Po powrocie z przerwy na parkiet nasi koszykarze przystąpili do rywalizacji z dużym animuszem. Oprócz wspomnianych powyżej Krystiana Zawadzkiego i Kamila Wójciaka dużą ochotę do gry przejawiał Wiktor Kurowski, który nie tylko skutecznie kończył akcje ofensywne, lecz potrafił efektywnie uprzykrzać życie rywalom (na przestrzeni całego meczu zaliczyły 4 bloki). W zespole prowadzonym przez trenera Vahe Muradyana duet Yaroslav Fomichov i Adam Michalak pilnował jednak, aby przeciwnik nie zbliżył się za nadto. Ostatecznie po III kwartach nasze straty udało się ograniczyć do dziesięciu punktów 59:69. W decydującej odsłonie meczu niestety coś zacięło się w naszym ataku. Piłka przestała wpadać do kosza, a rywale zupełnie zdominowali walkę o zbiórkę. Na przestrzeni całego spotkania zaliczyli, aż 63 zbiórki, z czego sam Wojciech Szostak miał ich 26! Oczywiście zbiórki w obronie uniemożliwiły nam akcje z ponowienia, z kolei zbiórki ofensywne bardzo często prowadziły do zdobycia punktów drugiej szansy. Ostatecznie Karol Complak lay upem z obejścia ustalił wynik meczu na 99:75 dla AK Iskra Częstochowa.

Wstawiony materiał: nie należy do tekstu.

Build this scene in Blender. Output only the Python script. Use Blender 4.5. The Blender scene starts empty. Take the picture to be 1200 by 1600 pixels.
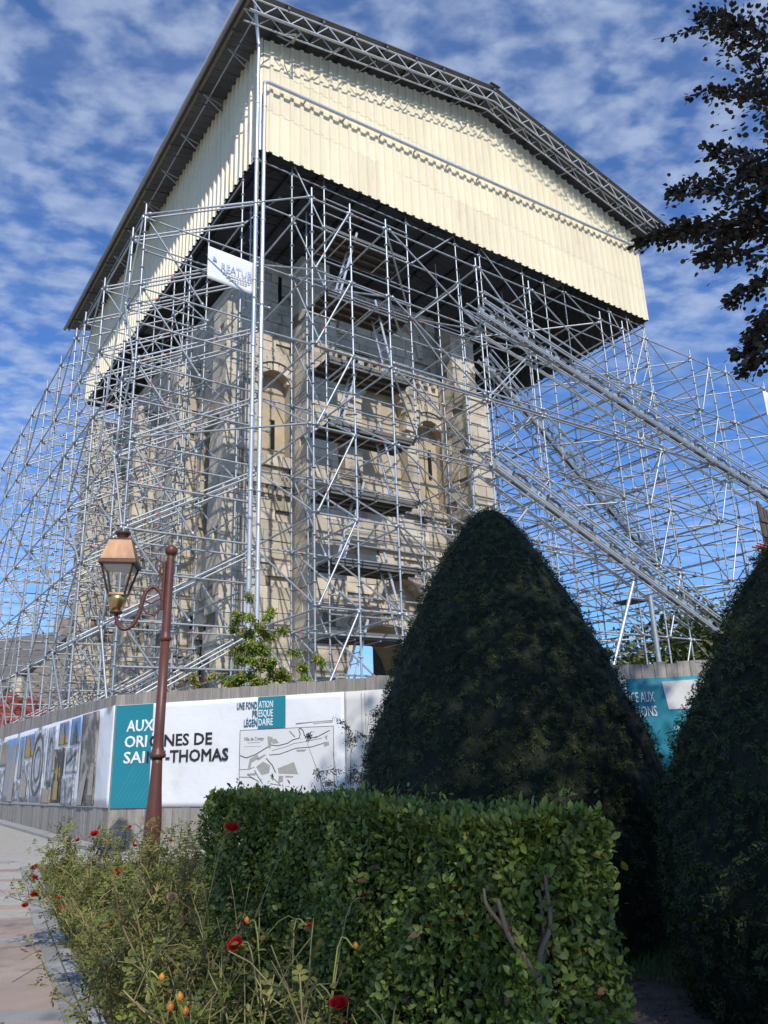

AK Iskra Częstochowa – MKS II Dąbrowa Górnicza 99:75 (21:12; 26:20; 22:27; 30:16)
MKS II Dąbrowa Górnicza: Krystian Zawadzki – 22 pkt., Wiktor Kurowski – 15 pkt., Kamil Wójciak – 12 pkt., Kacper Trzaska – 10 pkt., Adam Kępski – 7 pkt., Jakub Gdowik – 6 pkt., Kacper Wojtas – 3 pkt., Kornel Tatar – 0 pkt.
AK Iskra Częstochowa: Yaroslav Fomichov – 32 pkt., Wojciech Michalak – 22 pkt. (12 zbiórek), Adrian Płaczek – 18 pkt., Karol Complak – 7 pkt., Wojciech Szostak – 7 pkt. (26 zbiórek), Przemysław Łaszewski – 7 pkt., Krzysztof Ligęza – 4 pkt., Mikołaj Szojda – 2 pkt., Mariusz Kwasek – 0 pkt., Dariusz Dędek – 0 pkt.